The Star Trek: Discovery season 3 finale changed that, however, revealing the empath Booker can bond with the spores and navigate through the mycelial network as well. Empaths are rare among Booker's race, the Kwejians, but there are certainly only others who possess the same power - including Booker's old friend Kyheem, introduced in Star Trek: Discovery season 3, episode 8. That means the Federation will surely be approaching the Kwejians and asking if any of their empaths will be willing to serve as navigators. If any are, then Starfleet will be able to modify other starships and add spore drives, with a Kewjian serving on board. No doubt Starfleet scientists would be experimenting with other empaths, such as the Betazoids, as well.

This is an even greater advantage to dilithium, because it secures the long-term future of the Federation. Dilithium is an unsustainable resource, simply because the Federation is using the last known major dilithium mine in the galaxy. But the Federation - unique in the entire cosmos - are aware there is an alternative. They would be wise to keep the spore drive secret for now, explaining why the USS Discovery is once again traveling through warp rather than using the mycelial network in the Star Trek: Discovery season 3 finale's last moments. But, if they succeed in outfitting a number of starships with spore drives, they will be able to have a small fleet serving as an instant response force - a fleet that can jump from one corner of the galaxy to another in a matter of moments. If other races of empaths are indeed able to navigate like the Kwejians, then the future of the Federation is secured, and no other power can compete with them.

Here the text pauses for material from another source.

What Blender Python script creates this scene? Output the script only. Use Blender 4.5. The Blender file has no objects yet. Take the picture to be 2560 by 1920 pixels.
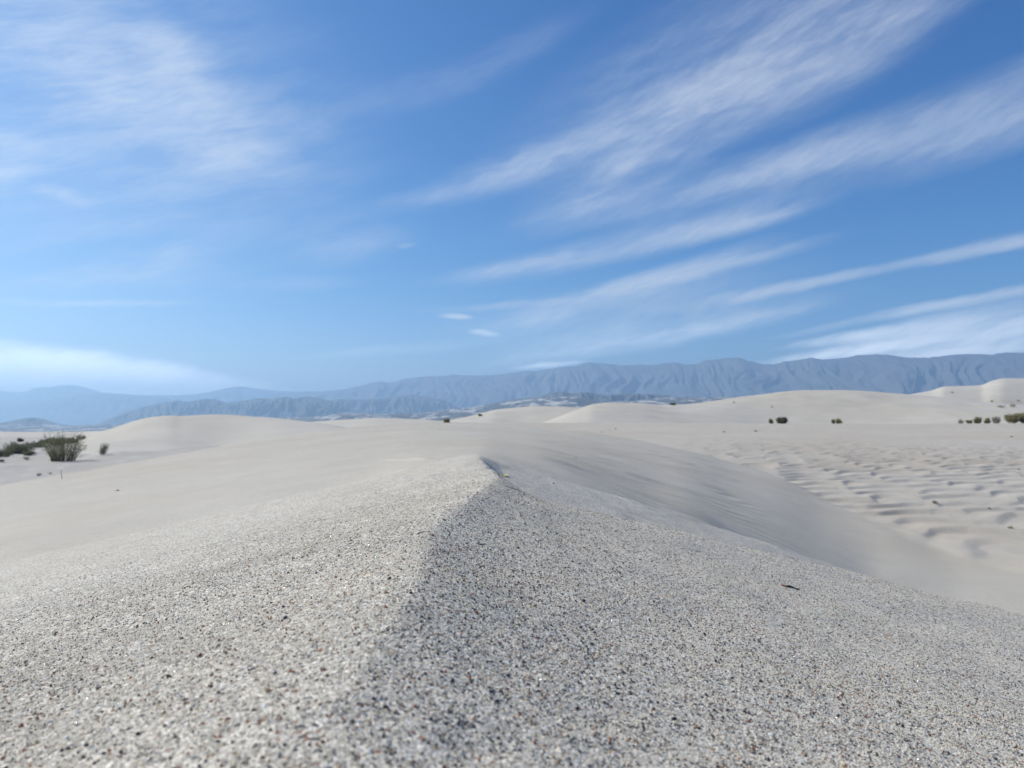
import bpy, math, random
import numpy as np
from mathutils import Vector, Matrix
R = math.radians
rng = np.random.default_rng(7)
random.seed(7)

# ------------------------------------------------------------------ camera, sky, sun, exposure
F = 1775.0                      # focal length in pixels of the 2560 px wide photograph
HY = 1035.0                     # row of the true horizon
PIT = math.atan((HY - 960) / F)
sc = bpy.context.scene
cam_d = bpy.data.cameras.new('camera')
cam = bpy.data.objects.new('camera', cam_d)
sc.collection.objects.link(cam)
cam.location = (0, 0, 0)
cam.rotation_euler = (math.pi / 2 + PIT, 0, 0)
cam_d.sensor_width = 36
cam_d.lens = 36 * F / 2560
cam_d.clip_start = 0.01
cam_d.clip_end = 120000
cam_d.dof.use_dof = True
cam_d.dof.focus_distance = 0.42
cam_d.dof.aperture_fstop = 26
sc.camera = cam

SUN_AZ, SUN_EL = R(-71), R(43)          # azimuth from +Y, positive to the right
sun_dir = Vector((math.sin(SUN_AZ) * math.cos(SUN_EL), math.cos(SUN_AZ) * math.cos(SUN_EL), math.sin(SUN_EL)))
sd = bpy.data.lights.new('sun', 'SUN')
sun = bpy.data.objects.new('sun', sd)
sc.collection.objects.link(sun)
sun.rotation_euler = sun_dir.to_track_quat('Z', 'Y').to_euler()
sun.location = (-20, 10, 30)
sd.energy = 4.6
sd.angle = R(0.5)
sd.color = (1.0, 0.945, 0.86)

sc.view_settings.view_transform = 'Standard'
sc.view_settings.look = 'None'
sc.view_settings.exposure = 0
sc.view_settings.gamma = 1
sc.view_settings.use_curve_mapping = False
cy = sc.cycles
cy.use_denoising = True
cy.max_bounces = 6
cy.diffuse_bounces = 3
cy.glossy_bounces = 2
cy.transmission_bounces = 4
cy.volume_bounces = 2
cy.caustics_reflective = False
cy.caustics_refractive = False
cy.sample_clamp_indirect = 4

SKY_STRENGTH = 0.12
HAZE_DENSITY = 1.0e-4

def ray(px, py):
    X, Z = (px - 1280) / F, (960 - py) / F
    c, s = math.cos(PIT), math.sin(PIT)
    return X, c - s * Z, s + c * Z

def at(px, py, Y):
    x, y, z = ray(px, py)
    return Vector((x / y * Y, Y, z / y * Y))

def NN(nt, typ, **kw):
    n = nt.nodes.new(typ)
    for k, v in kw.items():
        setattr(n, k, v)
    return n

class G:
    """small helper to write node maths"""
    def __init__(self, nt): self.nt = nt
    def put(self, sock, v):
        if isinstance(v, (int, float, tuple, list)): sock.default_value = v
        else: self.nt.links.new(v, sock)
    def m(self, op, a, b=None, c=None, clamp=False):
        n = NN(self.nt, 'ShaderNodeMath', operation=op); n.use_clamp = clamp
        self.put(n.inputs[0], a)
        if b is not None: self.put(n.inputs[1], b)
        if c is not None: self.put(n.inputs[2], c)
        return n.outputs[0]
    def vm(self, op, a, b=None, out=0):
        n = NN(self.nt, 'ShaderNodeVectorMath', operation=op)
        self.put(n.inputs[0], a)
        if b is not None: self.put(n.inputs[1], b)
        return n.outputs[out]
    def ss(self, v, a, b, lo=0.0, hi=1.0):
        n = NN(self.nt, 'ShaderNodeMapRange', interpolation_type='SMOOTHSTEP')
        self.put(n.inputs[0], v); n.inputs[1].default_value = a; n.inputs[2].default_value = b
        n.inputs[3].default_value = lo; n.inputs[4].default_value = hi
        return n.outputs[0]
    def lin(self, v, a, b, lo=0.0, hi=1.0):
        n = NN(self.nt, 'ShaderNodeMapRange')
        self.put(n.inputs[0], v); n.inputs[1].default_value = a; n.inputs[2].default_value = b
        n.inputs[3].default_value = lo; n.inputs[4].default_value = hi
        return n.outputs[0]
    def map(self, v, loc=(0, 0, 0), rot=(0, 0, 0), scale=(1, 1, 1), typ='POINT'):
        n = NN(self.nt, 'ShaderNodeMapping', vector_type=typ)
        self.put(n.inputs[0], v); n.inputs[1].default_value = loc
        n.inputs[2].default_value = rot; n.inputs[3].default_value = scale
        return n.outputs[0]
    def noise(self, v, scale, detail=4, rough=0.5, dist=0.0, out=0):
        n = NN(self.nt, 'ShaderNodeTexNoise')
        self.put(n.inputs['Vector'], v); n.inputs['Scale'].default_value = scale
        n.inputs['Detail'].default_value = detail; n.inputs['Roughness'].default_value = rough
        n.inputs['Distortion'].default_value = dist
        return n.outputs[out]
    def mix(self, f, a, b):
        n = NN(self.nt, 'ShaderNodeMix', data_type='RGBA')
        self.put(n.inputs[0], f); self.put(n.inputs[6], a); self.put(n.inputs[7], b)
        return n.outputs[2]
    def ramp(self, v, stops, interp='LINEAR'):
        n = NN(self.nt, 'ShaderNodeValToRGB'); r = n.color_ramp; r.interpolation = interp
        while len(r.elements) < len(stops): r.elements.new(0.5)
        for e, (p, c) in zip(r.elements, stops):
            e.position = p; e.color = (*c, 1) if len(c) == 3 else c
        self.put(n.inputs[0], v)
        return n.outputs[0]

def build_world():
    w = bpy.data.worlds.new('World'); sc.world = w; w.use_nodes = True
    nt = w.node_tree; nt.nodes.clear(); g = G(nt)
    sky = NN(nt, 'ShaderNodeTexSky', sky_type='NISHITA'); sky.sun_disc = False
    sky.sun_elevation = SUN_EL; sky.sun_rotation = SUN_AZ
    sky.altitude = 900; sky.air_density = 1.0; sky.dust_density = 0.35; sky.ozone_density = 2.2
    tc = NN(nt, 'ShaderNodeTexCoord'); d = tc.outputs['Generated']
    sep = NN(nt, 'ShaderNodeSeparateXYZ'); nt.links.new(d, sep.inputs[0])
    az = g.m('ARCTAN2', sep.outputs[0], sep.outputs[1])
    el = g.m('ARCSINE', sep.outputs[2])
    cmb = NN(nt, 'ShaderNodeCombineXYZ'); g.put(cmb.inputs[0], az); g.put(cmb.inputs[1], el)
    ae = cmb.outputs[0]
    # wind-drawn cirrus: the coordinates are warped a little so that no stroke has a clean outline
    wn = g.noise(g.map(ae, rot=(0, 0, R(12)), scale=(1, .4, 1), typ='TEXTURE'), 3.2, 5, 0.55, out=1)
    wv = g.vm('MULTIPLY', g.vm('SUBTRACT', wn, (0.5, 0.5, 0.5)), (0.06, 0.022, 0))
    wn2 = g.noise(g.map(ae, rot=(0, 0, R(16)), scale=(1, .4, 1), typ='TEXTURE'), 15, 4, 0.6, out=1)
    wv2 = g.vm('MULTIPLY', g.vm('SUBTRACT', wn2, (0.5, 0.5, 0.5)), (0.022, 0.009, 0))
    p = g.vm('ADD', g.vm('ADD', ae, wv), wv2)
    K = 2560 / 2212
    # centre x, y, half length, half width, rise to the right in degrees, strength   (read off the photograph)
    S = [(1560, 215, 520, 95, 27, .80), (1900, 60, 330, 75, 26, .55), (1480, 120, 480, 120, 24, .30),
         (1420, 290, 190, 42, 27, .55), (1110, 365, 300, 48, 17, .42), (1320, 280, 330, 55, 22, .30), (860, 440, 260, 26, 17, .20),
         (1760, 335, 560, 52, 11, .75), (2160, 275, 330, 52, 10, .55), (1320, 425, 240, 26, 14, .45),
         (1400, 515, 440, 38, 11, .62), (1560, 495, 200, 24, 8, .50), (1690, 462, 130, 20, 12, .34), (1120, 575, 240, 20, 9, .35),
         (1380, 615, 330, 30, 15, .66), (1600, 570, 220, 18, 12, .45), (1340, 660, 420, 62, 9, .30),
         (1690, 625, 290, 15, 8, .55), (1420, 715, 420, 38, 9, .42), (1560, 700, 260, 18, 9, .30), (1180, 655, 300, 12, 4, .30),
         (2090, 543, 170, 18, 8, .62), (2230, 520, 120, 15, 4, .4),
         (2080, 655, 330, 13, 8, .55), (2130, 700, 340, 36, 9, .75), (2200, 735, 240, 34, 8, .55), (1850, 730, 150, 13, 6, .6), (1830, 765, 190, 15, 6, .85),
         (2010, 775, 330, 14, 3, .5), (1180, 787, 90, 8, 5, .5), (980, 686, 42, 9, -3, .75), (1045, 721, 42, 8, -6, .6),
         (60, 795, 330, 46, -4, 1.15), (330, 815, 330, 30, -8, 1.0), (20, 835, 500, 35, -3, .7),
         (160, 60, 320, 100, -12, .46), (360, 110, 150, 65, -35, .30), (150, 165, 260, 70, -18, .34), (430, 270, 240, 95, -12, .40),
         (480, 330, 120, 38, 15, .40), (640, 250, 130, 45, -10, .18), (0, 362, 80, 28, 14, .62), (150, 420, 70, 18, -10, .38),
         (0, 290, 90, 30, -5, .25), (300, 590, 260, 28, 9, .30), (390, 545, 60, 24, 20, .28), (230, 655, 260, 10, 4, .22),
         (740, 530, 170, 48, 10, .26), (820, 210, 330, 42, 14, .15), (1080, 130, 240, 40, 24, .13), (640, 610, 160, 20, 4, .16),
         (250, 380, 560, 260, 5, .26), (120, 130, 640, 330, -5, .30), (870, 755, 240, 16, 6, .12), (880, 535, 26, 8, 10, .25)]
    acc = None
    for (cx, cy_, hl, hw, rise, st) in S:
        x, y, z = ray(cx * K, cy_ * K)
        a, e = math.atan2(x, y), math.atan2(z, math.hypot(x, y))
        v = g.map(p, loc=(a, e, 0), rot=(0, 0, R(rise)), scale=(hl * K / F * 1.15, hw * K / F * 1.15, 1), typ='TEXTURE')
        l = g.vm('LENGTH', v, out=1)
        acc = g.m('MULTIPLY_ADD', g.ss(l, 1.0, 0.0), st, acc if acc is not None else 0.0)
    acc = g.m('MULTIPLY', acc, g.ss(el, R(15), R(3), 1.0, 2.1))
    # elsewhere in the sky the same kind of cirrus, from noise alone
    side = g.m('MAXIMUM', g.ss(g.m('ABSOLUTE', az), R(40), R(62)), g.ss(el, R(36), R(50)))
    gen = g.m('MULTIPLY', g.ss(g.noise(g.map(ae, rot=(0, 0, R(12)), scale=(1, .25, 1), typ='TEXTURE'), 2.4, 3, 0.55), 0.46, 0.72, 0, 0.8), side)
    acc = g.m('ADD', acc, gen)
    st1 = g.noise(g.map(p, rot=(0, 0, R(15)), scale=(1, .20, 1), typ='TEXTURE'), 5, 8, 0.60)
    st2 = g.noise(g.map(p, rot=(0, 0, R(24)), scale=(1, .22, 1), typ='TEXTURE'), 30, 6, 0.65)
    tex = g.m('MULTIPLY_ADD', g.ss(st1, 0.32, 0.68), 0.85, 0.36)
    tex = g.m('MULTIPLY', tex, g.m('MULTIPLY_ADD', g.ss(st2, 0.32, 0.68), 0.36, 0.80))
    cov = g.m('MULTIPLY', acc, tex)
    cov = g.m('MULTIPLY', cov, 0.86)
    cov = g.m('SUBTRACT', 1.0, g.m('POWER', 2.718, g.m('MULTIPLY', cov, -1.0)))
    b1 = NN(nt, 'ShaderNodeBackground'); b1.inputs[1].default_value = SKY_STRENGTH
    # the camera's own colour response: deeper, more saturated blue than the raw model
    s3 = NN(nt, 'ShaderNodeSeparateColor'); nt.links.new(sky.outputs[0], s3.inputs[0])
    c3 = NN(nt, 'ShaderNodeCombineColor')
    for k, (gmma, gain) in enumerate([(1.75, 1.08), (1.20, .84), (.90, .95)]):
        g.put(c3.inputs[k], g.m('MULTIPLY', g.m('POWER', g.m('MULTIPLY', s3.outputs[k], .12 if k else .115), gmma), gain / SKY_STRENGTH))
    nt.links.new(c3.outputs[0], b1.inputs[0])
    b2 = NN(nt, 'ShaderNodeBackground'); b2.inputs[0].default_value = (0.86, 0.92, 1, 1); g.put(b2.inputs[1], g.ss(el, R(9), R(2.5), 0.90, 2.1))
    ms = NN(nt, 'ShaderNodeMixShader'); nt.links.new(cov, ms.inputs[0])
    nt.links.new(b1.outputs[0], ms.inputs[1]); nt.links.new(b2.outputs[0], ms.inputs[2])
    o = NN(nt, 'ShaderNodeOutputWorld'); nt.links.new(ms.outputs[0], o.inputs[0])
    w.cycles.sampling_method = 'MANUAL'; w.cycles.sample_map_resolution = 1024
build_world()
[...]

It is tempting to assume this is all a good thing, and certainly that is the view Michael Burnham would take. But power corrupts, as the old adage says, and Star Trek: Discovery has always been an exploration of just what it means to be the Federation. There will undoubtedly still be members of the Federation, even at a high level, who are tempted to use their new galactic dominance for ill. What is more, as the Federation expands once again and other races join out of self-interest simply in order to access dilithium, the odds rise that this power will be used wrongly. Burnham and the crew of the USS Discovery may well once again find themselves fighting for the soul of the Federation in Star Trek: Discovery season 4.